When evacuees finally arrived at their destination they were usually met with armed guards, search lights, and barbed wire. These were all signs of a prison. One guard who was assigned at the Santa Anita Assembly Center described the evacuees:
We were put on full alert one day, issued full belts of live ammunition, and went to Santa Anita Race Track . . . There we formed part of a cordon of troops leading into the grounds; busses kept on arriving and many people walked along . . . many weeping or simply dazed, or bewildered by our formidable ranks (quoted in Commission on Wartime Relocation and Internment of Civilians 1997: 136).
Most of the assembly centers were located in California. Although the design and the construction varied in each center, most of the assembly centers were located at race tracks and fairgrounds. The basic community consisted of blocks which housed between 600 to 800 people. Each block had its own showers, lavatories, and toilets and in a majority of the centers its own mess hall.
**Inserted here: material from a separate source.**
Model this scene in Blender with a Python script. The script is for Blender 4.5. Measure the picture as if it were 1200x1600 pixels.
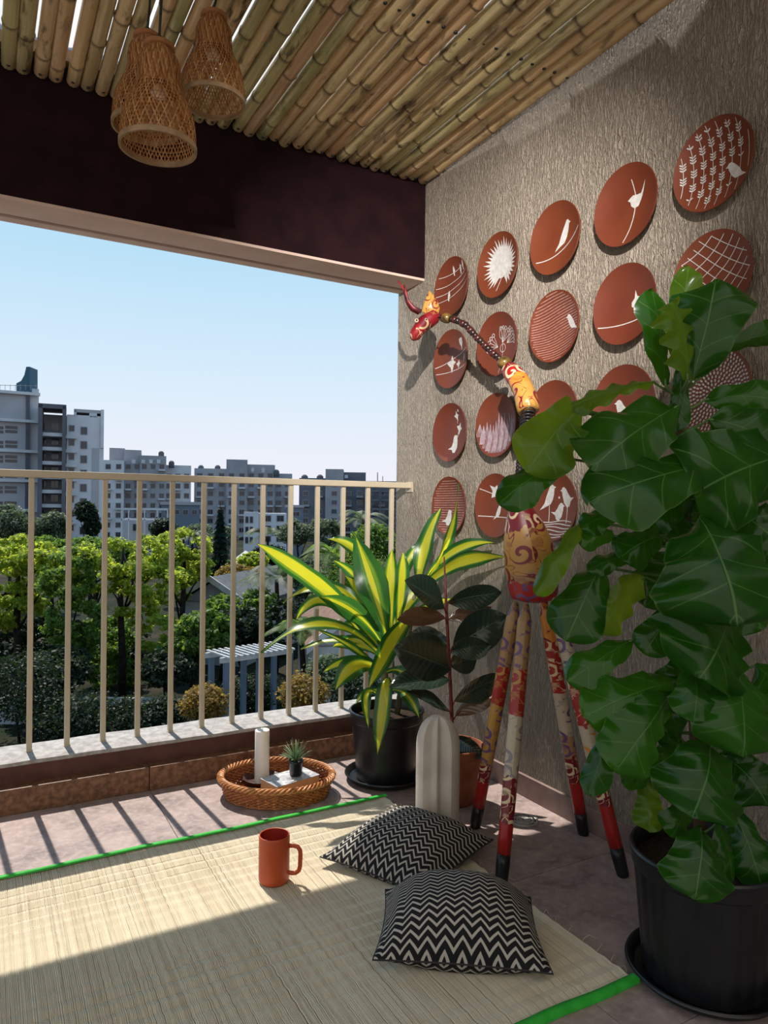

Family groups were to be kept together inside the assembly centers and each unit would be equipped with cots, mattresses, blankets, and pillows. These were the standards of the WCCA, but the living arrangement usually did not live up to these standards. A Japanese-American who was temporary located to the Santa Anita Assembly Center described the following living arrangements:
We were confined to horse stables. The horse stables were whitewashed. In the hot summers, the legs of the cots were sinking through the asphalt. We were given mattress covers and told to stuff straw in them. The toilet facilities were terrible. They were communal. There were no partitions. Toilet paper was rationed by family members. We had to, to bathe, go to the horse showers. The horses all took showers in there, regardless of sex, but with human beings, they built a partition . . .The women complained that the men were climbing over the top to view the women taking showers. [When the women complained] one of the officials said, are you sure you women are not climbing the walls to look at the men . . .
It had extra guard towers with a searchlight panoraming the camps, and it was very difficult to sleep because the light kept coming into our window. . . I wasn't in a stable area . . . [but] everyone who was in a stable area claimed that they were housed in the stall that housed the great Sea Biscuit (quoted in the Commission of Wartime Relocation and Internment of Civilians 1997: 139).
Evacuees immediately began improving their living quarters with whatever material they could find. Scrap lumber left over from construction provided the necessary tools which the evacuees used to enhance their quarters.